GIVEN TASK — Identify each line containing the word "high" and copy it.

RECORDS PROVIDED —
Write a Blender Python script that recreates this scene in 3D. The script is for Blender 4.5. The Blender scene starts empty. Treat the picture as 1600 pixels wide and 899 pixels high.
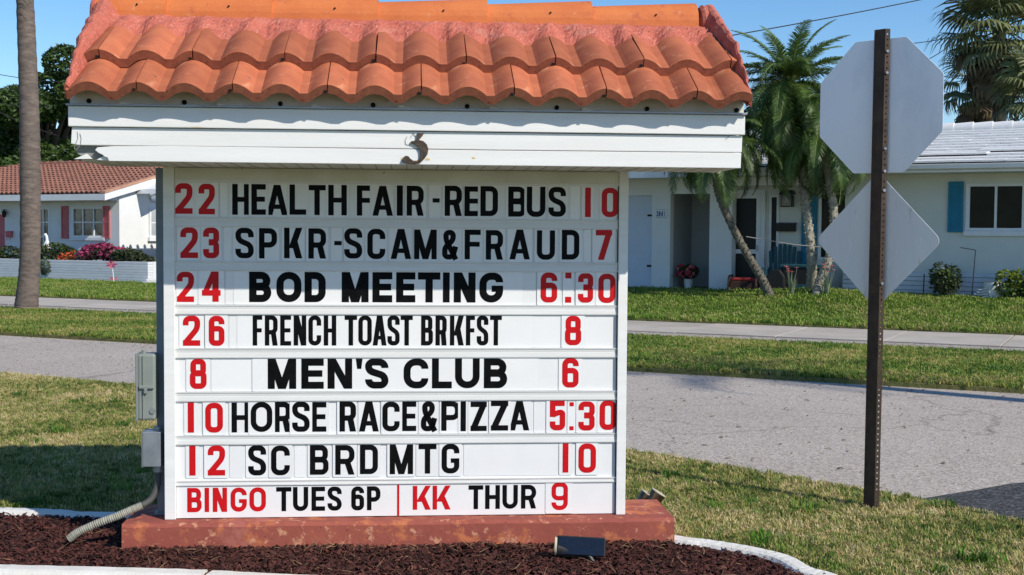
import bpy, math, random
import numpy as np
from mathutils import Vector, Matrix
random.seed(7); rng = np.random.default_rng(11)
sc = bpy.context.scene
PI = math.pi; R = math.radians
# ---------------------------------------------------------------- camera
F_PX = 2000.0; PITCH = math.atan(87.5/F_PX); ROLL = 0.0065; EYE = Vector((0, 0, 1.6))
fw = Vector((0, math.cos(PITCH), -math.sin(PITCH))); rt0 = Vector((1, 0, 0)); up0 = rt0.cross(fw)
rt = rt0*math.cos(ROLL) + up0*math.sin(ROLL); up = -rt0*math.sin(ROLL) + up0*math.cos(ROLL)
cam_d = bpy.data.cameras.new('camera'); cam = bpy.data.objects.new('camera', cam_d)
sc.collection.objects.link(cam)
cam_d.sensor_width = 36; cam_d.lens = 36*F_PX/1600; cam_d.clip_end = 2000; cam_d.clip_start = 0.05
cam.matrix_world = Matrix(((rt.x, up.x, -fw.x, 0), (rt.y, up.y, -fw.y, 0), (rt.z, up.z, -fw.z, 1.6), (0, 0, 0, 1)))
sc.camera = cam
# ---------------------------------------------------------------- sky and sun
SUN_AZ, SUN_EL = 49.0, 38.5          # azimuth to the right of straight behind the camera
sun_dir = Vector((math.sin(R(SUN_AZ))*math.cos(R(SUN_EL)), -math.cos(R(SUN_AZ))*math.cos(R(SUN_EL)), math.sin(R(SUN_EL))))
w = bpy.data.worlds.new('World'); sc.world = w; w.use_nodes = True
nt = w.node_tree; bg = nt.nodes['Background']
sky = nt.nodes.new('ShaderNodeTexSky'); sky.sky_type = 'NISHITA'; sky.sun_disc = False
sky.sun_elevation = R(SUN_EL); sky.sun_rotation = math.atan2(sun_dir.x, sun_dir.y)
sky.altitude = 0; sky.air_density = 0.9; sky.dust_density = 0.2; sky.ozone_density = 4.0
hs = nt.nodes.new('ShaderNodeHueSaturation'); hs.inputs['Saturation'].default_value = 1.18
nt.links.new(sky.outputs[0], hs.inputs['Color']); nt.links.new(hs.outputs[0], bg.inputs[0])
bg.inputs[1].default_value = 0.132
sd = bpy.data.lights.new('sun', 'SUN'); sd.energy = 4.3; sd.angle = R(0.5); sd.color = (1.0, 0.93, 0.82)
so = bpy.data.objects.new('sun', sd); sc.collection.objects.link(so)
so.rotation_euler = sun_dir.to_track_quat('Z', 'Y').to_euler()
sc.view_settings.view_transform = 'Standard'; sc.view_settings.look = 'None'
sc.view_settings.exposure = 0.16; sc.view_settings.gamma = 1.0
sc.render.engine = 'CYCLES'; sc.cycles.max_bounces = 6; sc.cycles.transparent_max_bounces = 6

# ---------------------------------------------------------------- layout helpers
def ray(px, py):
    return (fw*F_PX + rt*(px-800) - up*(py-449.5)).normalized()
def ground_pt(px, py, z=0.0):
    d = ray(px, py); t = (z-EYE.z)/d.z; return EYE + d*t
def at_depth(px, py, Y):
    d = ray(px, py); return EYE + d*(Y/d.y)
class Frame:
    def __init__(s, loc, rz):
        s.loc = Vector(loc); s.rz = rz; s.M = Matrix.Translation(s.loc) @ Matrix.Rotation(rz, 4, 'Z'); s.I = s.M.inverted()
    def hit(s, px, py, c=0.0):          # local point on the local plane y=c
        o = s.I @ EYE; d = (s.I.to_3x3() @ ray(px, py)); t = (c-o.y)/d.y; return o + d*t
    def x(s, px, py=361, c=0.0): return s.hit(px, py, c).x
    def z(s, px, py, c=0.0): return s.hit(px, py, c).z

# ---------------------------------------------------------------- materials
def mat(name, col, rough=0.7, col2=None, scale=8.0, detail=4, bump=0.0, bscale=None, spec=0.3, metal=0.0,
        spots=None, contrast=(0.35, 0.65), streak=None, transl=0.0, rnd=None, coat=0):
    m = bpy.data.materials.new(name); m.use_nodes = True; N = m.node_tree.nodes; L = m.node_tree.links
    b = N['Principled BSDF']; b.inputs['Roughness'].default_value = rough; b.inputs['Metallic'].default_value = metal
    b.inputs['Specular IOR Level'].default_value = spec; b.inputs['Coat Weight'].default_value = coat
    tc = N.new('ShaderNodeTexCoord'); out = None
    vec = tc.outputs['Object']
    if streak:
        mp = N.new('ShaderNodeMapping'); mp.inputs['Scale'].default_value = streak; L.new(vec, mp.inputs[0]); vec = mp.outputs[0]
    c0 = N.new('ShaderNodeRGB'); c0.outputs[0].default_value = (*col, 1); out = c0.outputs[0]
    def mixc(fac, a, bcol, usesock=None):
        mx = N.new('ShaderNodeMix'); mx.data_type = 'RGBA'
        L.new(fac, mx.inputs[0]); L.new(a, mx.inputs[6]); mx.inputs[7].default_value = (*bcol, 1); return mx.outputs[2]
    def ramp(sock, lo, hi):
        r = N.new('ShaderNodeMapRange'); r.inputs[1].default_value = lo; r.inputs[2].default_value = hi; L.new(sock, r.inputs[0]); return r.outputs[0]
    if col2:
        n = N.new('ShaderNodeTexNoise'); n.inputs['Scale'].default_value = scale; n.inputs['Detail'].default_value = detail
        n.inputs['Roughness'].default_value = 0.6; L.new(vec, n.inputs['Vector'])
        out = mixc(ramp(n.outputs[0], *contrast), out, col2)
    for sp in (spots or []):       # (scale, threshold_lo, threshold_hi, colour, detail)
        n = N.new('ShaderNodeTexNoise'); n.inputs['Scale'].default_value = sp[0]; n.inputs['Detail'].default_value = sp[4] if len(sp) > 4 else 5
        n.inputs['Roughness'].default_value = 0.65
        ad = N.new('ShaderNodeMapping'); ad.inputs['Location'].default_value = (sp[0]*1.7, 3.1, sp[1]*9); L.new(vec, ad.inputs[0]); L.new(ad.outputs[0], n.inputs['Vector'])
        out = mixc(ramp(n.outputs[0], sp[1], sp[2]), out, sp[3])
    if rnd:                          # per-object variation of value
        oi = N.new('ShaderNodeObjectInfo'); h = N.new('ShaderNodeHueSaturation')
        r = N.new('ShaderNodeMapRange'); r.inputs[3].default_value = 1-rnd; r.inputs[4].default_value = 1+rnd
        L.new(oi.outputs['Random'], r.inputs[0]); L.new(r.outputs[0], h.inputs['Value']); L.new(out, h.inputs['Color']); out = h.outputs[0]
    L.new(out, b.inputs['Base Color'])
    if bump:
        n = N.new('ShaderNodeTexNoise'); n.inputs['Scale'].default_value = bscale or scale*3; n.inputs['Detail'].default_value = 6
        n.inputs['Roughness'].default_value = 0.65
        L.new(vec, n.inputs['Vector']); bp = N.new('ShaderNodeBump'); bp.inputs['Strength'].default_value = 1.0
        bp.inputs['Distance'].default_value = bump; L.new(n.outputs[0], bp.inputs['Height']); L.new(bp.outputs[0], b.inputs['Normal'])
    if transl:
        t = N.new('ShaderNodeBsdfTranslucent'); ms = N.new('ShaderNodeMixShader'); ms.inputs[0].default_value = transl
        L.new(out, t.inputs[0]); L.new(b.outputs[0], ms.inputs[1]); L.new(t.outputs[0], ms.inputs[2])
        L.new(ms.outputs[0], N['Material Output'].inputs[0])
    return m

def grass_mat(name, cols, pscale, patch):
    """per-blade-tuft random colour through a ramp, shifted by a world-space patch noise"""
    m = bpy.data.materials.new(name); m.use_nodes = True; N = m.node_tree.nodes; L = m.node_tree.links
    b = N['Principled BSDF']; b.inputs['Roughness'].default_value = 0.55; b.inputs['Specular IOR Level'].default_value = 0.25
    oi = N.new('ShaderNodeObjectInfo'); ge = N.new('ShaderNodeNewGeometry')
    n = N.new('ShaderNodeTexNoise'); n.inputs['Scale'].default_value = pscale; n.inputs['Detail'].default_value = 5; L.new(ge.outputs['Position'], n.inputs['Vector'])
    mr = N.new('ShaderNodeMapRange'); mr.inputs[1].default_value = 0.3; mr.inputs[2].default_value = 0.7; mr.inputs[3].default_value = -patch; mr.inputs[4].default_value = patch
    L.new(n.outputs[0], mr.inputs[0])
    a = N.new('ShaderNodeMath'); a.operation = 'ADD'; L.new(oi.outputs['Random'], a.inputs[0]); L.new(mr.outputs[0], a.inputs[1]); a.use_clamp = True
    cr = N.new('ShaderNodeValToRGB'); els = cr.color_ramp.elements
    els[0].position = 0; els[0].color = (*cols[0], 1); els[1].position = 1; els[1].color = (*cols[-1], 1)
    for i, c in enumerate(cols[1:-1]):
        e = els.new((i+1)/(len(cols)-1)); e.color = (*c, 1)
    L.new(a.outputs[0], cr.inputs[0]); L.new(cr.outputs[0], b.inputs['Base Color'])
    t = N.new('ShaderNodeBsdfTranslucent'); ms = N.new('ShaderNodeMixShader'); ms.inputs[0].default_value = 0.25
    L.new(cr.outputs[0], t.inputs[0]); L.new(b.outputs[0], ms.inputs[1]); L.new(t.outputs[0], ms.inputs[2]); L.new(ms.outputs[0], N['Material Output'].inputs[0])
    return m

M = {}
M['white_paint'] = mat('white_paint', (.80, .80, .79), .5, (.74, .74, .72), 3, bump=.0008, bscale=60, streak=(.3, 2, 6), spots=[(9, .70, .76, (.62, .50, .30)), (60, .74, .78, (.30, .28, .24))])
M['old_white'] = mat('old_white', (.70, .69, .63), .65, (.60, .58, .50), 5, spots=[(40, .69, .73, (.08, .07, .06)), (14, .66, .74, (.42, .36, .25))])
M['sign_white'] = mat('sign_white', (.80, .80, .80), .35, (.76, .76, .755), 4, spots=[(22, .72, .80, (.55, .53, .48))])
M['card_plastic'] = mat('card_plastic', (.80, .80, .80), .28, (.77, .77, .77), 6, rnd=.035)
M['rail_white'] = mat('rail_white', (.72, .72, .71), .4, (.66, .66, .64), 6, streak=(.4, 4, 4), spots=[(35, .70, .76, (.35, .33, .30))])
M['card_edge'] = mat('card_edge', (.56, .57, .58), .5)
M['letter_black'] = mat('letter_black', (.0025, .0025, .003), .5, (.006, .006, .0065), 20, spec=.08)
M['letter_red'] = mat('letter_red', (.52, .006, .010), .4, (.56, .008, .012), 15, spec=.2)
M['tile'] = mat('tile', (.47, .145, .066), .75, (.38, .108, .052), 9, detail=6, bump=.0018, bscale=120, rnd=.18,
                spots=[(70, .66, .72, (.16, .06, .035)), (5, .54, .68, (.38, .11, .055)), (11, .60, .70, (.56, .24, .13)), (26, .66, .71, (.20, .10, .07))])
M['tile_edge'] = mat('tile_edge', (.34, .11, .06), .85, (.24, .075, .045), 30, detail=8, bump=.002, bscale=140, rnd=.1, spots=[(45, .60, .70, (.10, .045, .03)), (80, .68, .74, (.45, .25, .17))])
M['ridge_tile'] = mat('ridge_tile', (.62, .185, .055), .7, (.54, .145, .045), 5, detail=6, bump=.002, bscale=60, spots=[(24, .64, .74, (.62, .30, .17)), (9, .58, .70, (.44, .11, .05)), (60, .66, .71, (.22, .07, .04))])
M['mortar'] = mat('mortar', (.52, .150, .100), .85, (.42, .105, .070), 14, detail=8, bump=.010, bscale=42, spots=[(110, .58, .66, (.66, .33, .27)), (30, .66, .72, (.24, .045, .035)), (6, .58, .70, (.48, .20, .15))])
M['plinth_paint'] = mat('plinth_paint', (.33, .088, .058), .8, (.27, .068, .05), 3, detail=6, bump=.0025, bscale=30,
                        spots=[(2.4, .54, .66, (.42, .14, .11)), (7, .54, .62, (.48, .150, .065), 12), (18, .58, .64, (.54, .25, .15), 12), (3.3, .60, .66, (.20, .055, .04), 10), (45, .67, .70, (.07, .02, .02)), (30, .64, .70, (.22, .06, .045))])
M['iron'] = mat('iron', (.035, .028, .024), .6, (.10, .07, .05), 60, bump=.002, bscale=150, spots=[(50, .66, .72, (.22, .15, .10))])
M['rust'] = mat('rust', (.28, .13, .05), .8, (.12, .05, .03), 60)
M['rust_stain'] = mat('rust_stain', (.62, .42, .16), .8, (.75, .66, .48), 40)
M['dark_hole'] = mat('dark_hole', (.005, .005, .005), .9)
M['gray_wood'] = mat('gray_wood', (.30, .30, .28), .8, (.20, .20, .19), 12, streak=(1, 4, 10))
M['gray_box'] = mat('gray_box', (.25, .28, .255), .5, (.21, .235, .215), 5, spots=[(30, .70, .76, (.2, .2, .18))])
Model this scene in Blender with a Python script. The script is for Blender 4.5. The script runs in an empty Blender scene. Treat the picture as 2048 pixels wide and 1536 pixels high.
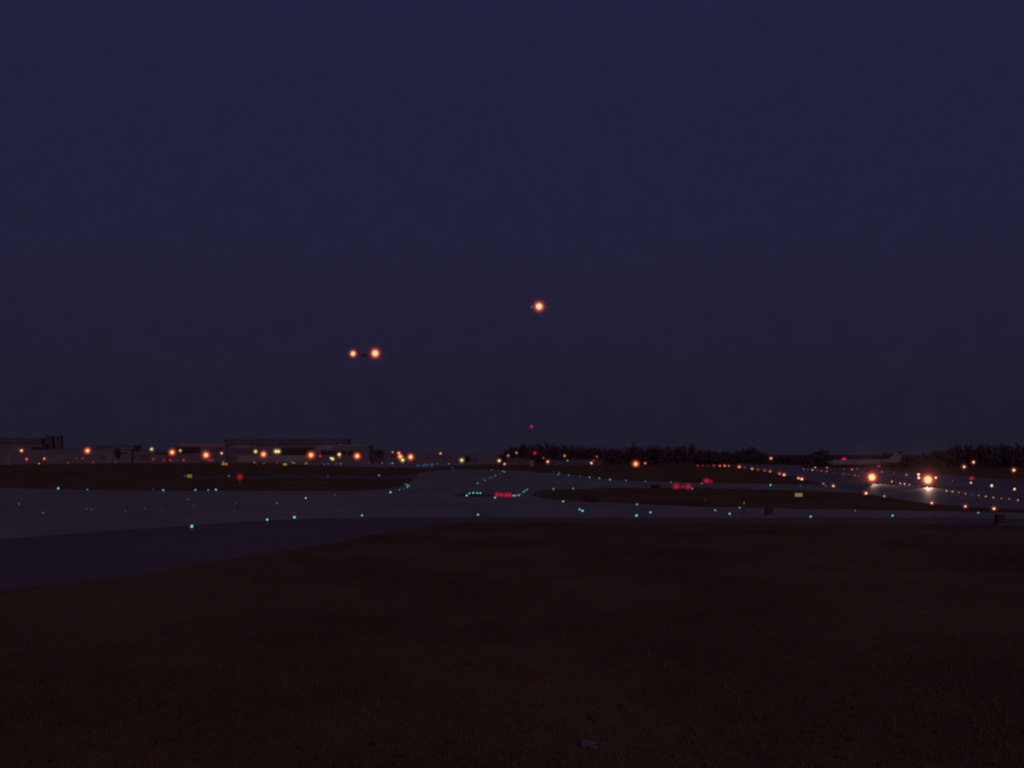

COMPLETE RESPONSE —
Write a Blender Python script that recreates this scene in 3D. The script is for Blender 4.5. The Blender scene starts empty. Treat the picture as 1600 pixels wide and 899 pixels high.
Model this scene in Blender with a Python script. The script is for Blender 4.5. The script runs in an empty Blender scene. Treat the picture as 2048 pixels wide and 1536 pixels high.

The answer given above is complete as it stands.